From moment to moment, III has trouble distinguishing itself.
Föllakzoid
III
Sacred Bones
2015-03-31

Their native Santiago might be cooling down this time of year, but on III, the trio’s second release for Sacred Bones, Föllakzoid sounds the way spring feels. Their longform guitar hypnotics come on like the billowing heat that breaks through morning frosts to announce the season’s change, a warmth accented by chill: enveloping but subtly bracing. Bursts of emphatic distortion punctuate long passages of hazy, almost metronomic pulsation. II finessed this approach by spinning space jams out of sticky stoner rock riffs. III continues in the same vein, reducing those riffs to minimal, malleable motifs, likely leveraging for LP-length cohesion. But reduction doesn’t quite serve a mode already marked by repetition. From moment to moment, III has trouble distinguishing itself.

Groove is paramount for Föllakzoid, who have progressively pushed the rhythm section out front since forming seven years ago. Guitarist Domingo Garcia-Huidobro hasn’t been subordinated to bassist Juan Pablo Rodriguez or Diego Lorca, the consistently outstanding percussionist, so much as he’s been given rhythmic duties alongside melodic ones. The palm muting that clouds the back of “Earth” and opens “Electric” transmits the acoustics of outer space while also setting the 4/4 train on course. But more important than any individual member to Föllakzoid’s forward motion is their interaction as a band. The four tracks comprising III are the longest they’ve yet recorded, showing off their intimate, intertwined chemistry – the three have known each other since childhood – and the momentum they manage to maintain over what could easily have been aimless interstellar improv.

Still, even after Föllakzoid’s balmy fog washes over one enough for its flashes of fleeting variation to make themselves felt, it yields all too often to head-nodding sameness. The occasional stratospheric power chord, and one particularly impressive passage at the start of “Earth,” when the various strands of rhythm and noise fall out of sync for an impressively precarious sustain before locking back together, give III some dynamic range. But a band with chops like these should really try to do more with them.
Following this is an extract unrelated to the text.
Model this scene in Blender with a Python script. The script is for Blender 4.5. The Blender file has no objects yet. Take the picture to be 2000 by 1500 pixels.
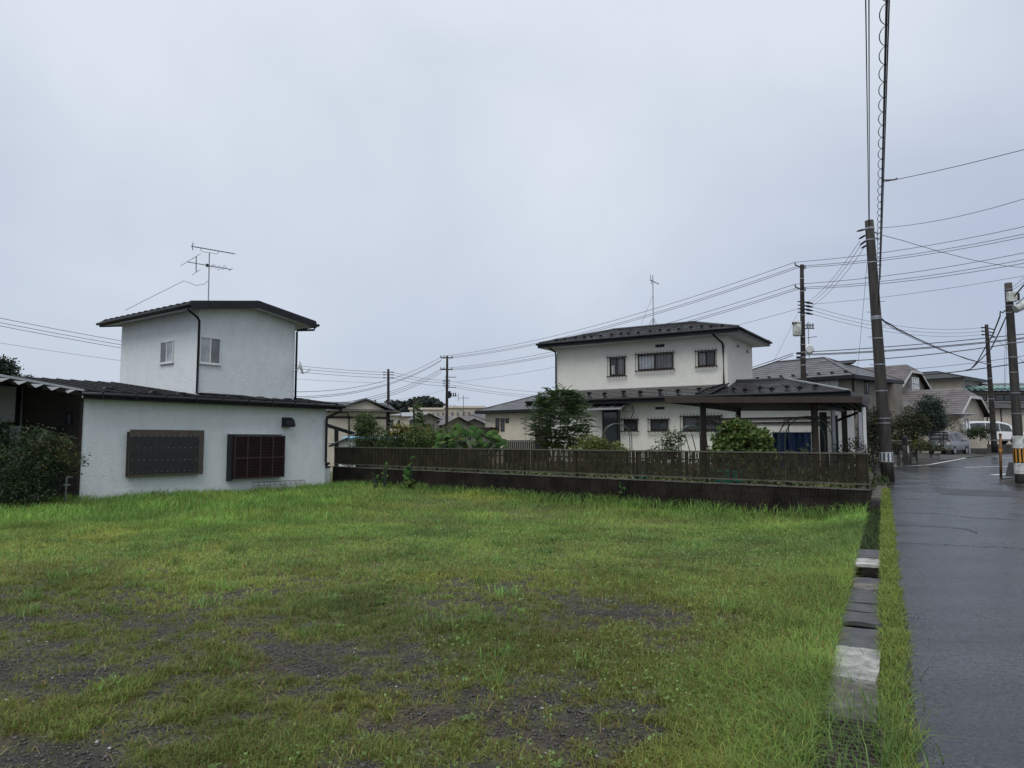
import bpy, bmesh, math, random
import numpy as np
from mathutils import Vector, Matrix

random.seed(7)
rng = np.random.default_rng(11)
scene = bpy.context.scene
col = scene.collection
R = math.radians

# ------------------------------------------------------------------ camera
F = 1387.0                      # focal length in pixels of a 2000 px wide frame
PITCH = math.atan(110.0 / F)
CAM = Vector((0.0, 0.0, 1.55))
cd = bpy.data.cameras.new('camera')
cd.sensor_width = 36.0
cd.lens = F / 2000.0 * 36.0
cd.clip_end = 3000.0
cd.clip_start = 0.05
cam = bpy.data.objects.new('camera', cd)
cam.location = CAM
cam.rotation_euler = (math.pi / 2 + PITCH, 0, 0)
col.objects.link(cam)
scene.camera = cam

# ------------------------------------------------------------------ sky and sun
SUN_EL, SUN_AZ = R(58), R(200)          # azimuth clockwise from +Y: behind the camera, a little to the left
world = bpy.data.worlds.new('World')
scene.world = world
world.use_nodes = True
wn = world.node_tree
wn.nodes.clear()
wo = wn.nodes.new('ShaderNodeOutputWorld')
bg = wn.nodes.new('ShaderNodeBackground')
bg.inputs['Strength'].default_value = 0.1
sky = wn.nodes.new('ShaderNodeTexSky')
sky.sky_type = 'NISHITA'
sky.sun_disc = False
sky.sun_elevation = SUN_EL
sky.sun_rotation = SUN_AZ
sky.air_density = 1.0
sky.dust_density = 2.0
tc = wn.nodes.new('ShaderNodeTexCoord')
mp = wn.nodes.new('ShaderNodeMapping')
mp.inputs['Scale'].default_value = (1.0, 1.0, 1.5)
mp.inputs['Location'].default_value = (0.35, 0.1, 0.25)
nz = wn.nodes.new('ShaderNodeTexNoise')
nz.inputs['Scale'].default_value = 1.5
nz.inputs['Detail'].default_value = 5.0
nz.inputs['Roughness'].default_value = 0.48
nz.inputs['Distortion'].default_value = 0.35
cr = wn.nodes.new('ShaderNodeValToRGB')
cr.color_ramp.elements[0].position = 0.27
cr.color_ramp.elements[0].color = (3.25, 3.75, 4.8, 1)
cr.color_ramp.elements[1].position = 0.68
cr.color_ramp.elements[1].color = (5.5, 5.95, 6.55, 1)
mx = wn.nodes.new('ShaderNodeMix')
mx.data_type = 'RGBA'
mx.inputs[0].default_value = 0.93
wn.links.new(tc.outputs['Generated'], mp.inputs['Vector'])
wn.links.new(mp.outputs['Vector'], nz.inputs['Vector'])
# an overcast vault is brightest overhead; soft cloud banks break it up
sx_ = wn.nodes.new('ShaderNodeSeparateXYZ'); wn.links.new(tc.outputs['Generated'], sx_.inputs[0])
el = wn.nodes.new('ShaderNodeMapRange'); el.inputs[1].default_value = 0.12; el.inputs[2].default_value = 0.62; el.inputs[3].default_value = 0.0; el.inputs[4].default_value = 0.34
wn.links.new(sx_.outputs[2], el.inputs[0])
sc_n = wn.nodes.new('ShaderNodeMath'); sc_n.operation = 'MULTIPLY_ADD'; sc_n.inputs[1].default_value = 0.72
wn.links.new(nz.outputs['Fac'], sc_n.inputs[0]); wn.links.new(el.outputs[0], sc_n.inputs[2])
wn.links.new(sc_n.outputs[0], cr.inputs['Fac'])
wn.links.new(sky.outputs['Color'], mx.inputs[6])
wn.links.new(cr.outputs['Color'], mx.inputs[7])
wn.links.new(mx.outputs[2], bg.inputs['Color'])
wn.links.new(bg.outputs[0], wo.inputs[0])

sd = bpy.data.lights.new('sun', 'SUN')
sd.energy = 1.5
sd.angle = R(42)
sd.color = (1.0, 0.985, 0.96)
sun = bpy.data.objects.new('sun', sd)
sdir = Vector((math.sin(SUN_AZ) * math.cos(SUN_EL), math.cos(SUN_AZ) * math.cos(SUN_EL), math.sin(SUN_EL)))
sun.rotation_euler = sdir.to_track_quat('Z', 'Y').to_euler()
sun.location = (-20, -30, 60)
col.objects.link(sun)

scene.view_settings.view_transform = 'Standard'
scene.view_settings.look = 'None'
scene.view_settings.gamma = 1.0
scene.view_settings.exposure = 0.45
scene.view_settings.use_curve_mapping = False
try:
    scene.cycles.max_bounces = 6
    scene.cycles.transparent_max_bounces = 8
    scene.cycles.use_denoising = True
except Exception:
    pass

# ------------------------------------------------------------------ helpers: where a sight line meets a depth or a plane
_cp, _sp = math.cos(PITCH), math.sin(PITCH)
def ray(px, py):
    u, v = (px - 1000.0) / F, (750.0 - py) / F
    return Vector((u, _cp - v * _sp, _sp + v * _cp))
def P(px, py, Y):
    r = ray(px, py)
    return CAM + r * (Y / r.y)
def GP(px, py, z=0.0):
    r = ray(px, py)
    return CAM + r * ((z - CAM.z) / r.z)

class FR:
    """a house's own axes: x along the facade, y to the back"""
    def __init__(s, ox, oy, ang):
        s.o = Vector((ox, oy, 0)); s.a = ang
        s.d = Vector((math.cos(ang), math.sin(ang), 0)); s.n = Vector((-math.sin(ang), math.cos(ang), 0))
    def w(s, x, y, z=0.0):
        return s.o + s.d * x + s.n * y + Vector((0, 0, z))
    def loc(s, p):
        q = Vector(p) - s.o
        return Vector((q.dot(s.d), q.dot(s.n), p[2]))
    def hy(s, px, py, c):
        r = ray(px, py); t = (c + s.o.dot(s.n)) / r.dot(s.n)
        p = s.loc(CAM + r * t); return p.x, p.z
    def hx(s, px, py, c):
        r = ray(px, py); t = (c + s.o.dot(s.d)) / r.dot(s.d)
        p = s.loc(CAM + r * t); return p.y, p.z

# ------------------------------------------------------------------ materials
def mat(name, c, rough=0.6, var=0.12, vs=2.0, bump=0.0, bs=60.0, metal=0.0, spec=0.5, c2=None, stain=0.0, stretch=(1, 1, 1), rvar=0.0):
    m = bpy.data.materials.new(name)
    m.use_nodes = True
    nt = m.node_tree
    b = nt.nodes['Principled BSDF']
    g = nt.nodes.new('ShaderNodeNewGeometry')
    mp_ = nt.nodes.new('ShaderNodeMapping')
    mp_.inputs['Scale'].default_value = stretch
    nt.links.new(g.outputs['Position'], mp_.inputs['Vector'])
    n = nt.nodes.new('ShaderNodeTexNoise')
    n.inputs['Scale'].default_value = vs
    n.inputs['Detail'].default_value = 5
    n.inputs['Roughness'].default_value = 0.62
    nt.links.new(mp_.outputs['Vector'], n.inputs['Vector'])
    rp = nt.nodes.new('ShaderNodeValToRGB')
    d = c2 if c2 else tuple(x * (1 - var * 1.6) for x in c)
    e = c if c2 else tuple(min(1, x * (1 + var)) for x in c)
    rp.color_ramp.elements[0].position = 0.33
    rp.color_ramp.elements[1].position = 0.68
    rp.color_ramp.elements[0].color = (*d, 1)
    rp.color_ramp.elements[1].color = (*e, 1)
    nt.links.new(n.outputs['Fac'], rp.inputs['Fac'])
    out = rp.outputs['Color']
    if stain > 0:
        mp2 = nt.nodes.new('ShaderNodeMapping')
        mp2.inputs['Scale'].default_value = (1.4, 1.4, 0.55)
        nt.links.new(g.outputs['Position'], mp2.inputs['Vector'])
        n2 = nt.nodes.new('ShaderNodeTexNoise')
        n2.inputs['Scale'].default_value = 2.4
        n2.inputs['Detail'].default_value = 7
        n2.inputs['Roughness'].default_value = 0.7
        nt.links.new(mp2.outputs['Vector'], n2.inputs['Vector'])
        mr = nt.nodes.new('ShaderNodeMapRange')
        mr.inputs[1].default_value = 0.48; mr.inputs[2].default_value = 0.78
        mr.inputs[3].default_value = 0.0; mr.inputs[4].default_value = stain
        nt.links.new(n2.outputs['Fac'], mr.inputs[0])
        mm = nt.nodes.new('ShaderNodeMix'); mm.data_type = 'RGBA'
        nt.links.new(mr.outputs[0], mm.inputs[0])
        nt.links.new(out, mm.inputs[6])
        mm.inputs[7].default_value = (c[0] * 0.45, c[1] * 0.46, c[2] * 0.44, 1)
        out = mm.outputs[2]
    nt.links.new(out, b.inputs['Base Color'])
    b.inputs['Roughness'].default_value = rough
    b.inputs['Metallic'].default_value = metal
    b.inputs['Specular IOR Level'].default_value = spec
    if rvar > 0:
        mr = nt.nodes.new('ShaderNodeMapRange')
        mr.inputs[3].default_value = max(0.02, rough - rvar); mr.inputs[4].default_value = min(1, rough + rvar)
        mr.inputs[1].default_value = 0.3; mr.inputs[2].default_value = 0.7
        nt.links.new(n.outputs['Fac'], mr.inputs[0])
        nt.links.new(mr.outputs[0], b.inputs['Roughness'])
    if bump > 0:
        n3 = nt.nodes.new('ShaderNodeTexNoise')
        n3.inputs['Scale'].default_value = bs
        n3.inputs['Detail'].default_value = 4
        nt.links.new(g.outputs['Position'], n3.inputs['Vector'])
        bp = nt.nodes.new('ShaderNodeBump')
        bp.inputs['Strength'].default_value = bump
        bp.inputs['Distance'].default_value = 0.02
        nt.links.new(n3.outputs['Fac'], bp.inputs['Height'])
        nt.links.new(bp.outputs['Normal'], b.inputs['Normal'])
    return m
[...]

Föllakzoid describes itself as “cosmic music,” an Anglicization of “kosmische musik,” the German band Popol Vuh’s category for their synth-based, trance-like brand of psychedelic rock. Popol Vuh, along with Neu!, Faust, and Tangerine Dream, among others, comprised a generation of art-damaged Teutonic groups the British press would fawn over as “krautrock.” The term has since become shorthand for describing anything with a Motorik beat – the near-mechanical 4/4 beat that is Föllakzoid’s master structure. But krautrock never asked to be called krautrock, and its progenitors were far more adventurous and staunchly avant-garde than the reductive current usage of that term would suggest. Even the more consistently propulsive Neu! took a great deal of risks with their syncopated sound, moving from white noise squalls to soaring major chords to robotic dirges, effecting generic and tonal shifts even as their basic format remained intact. Föllakzoid might do well to try the same.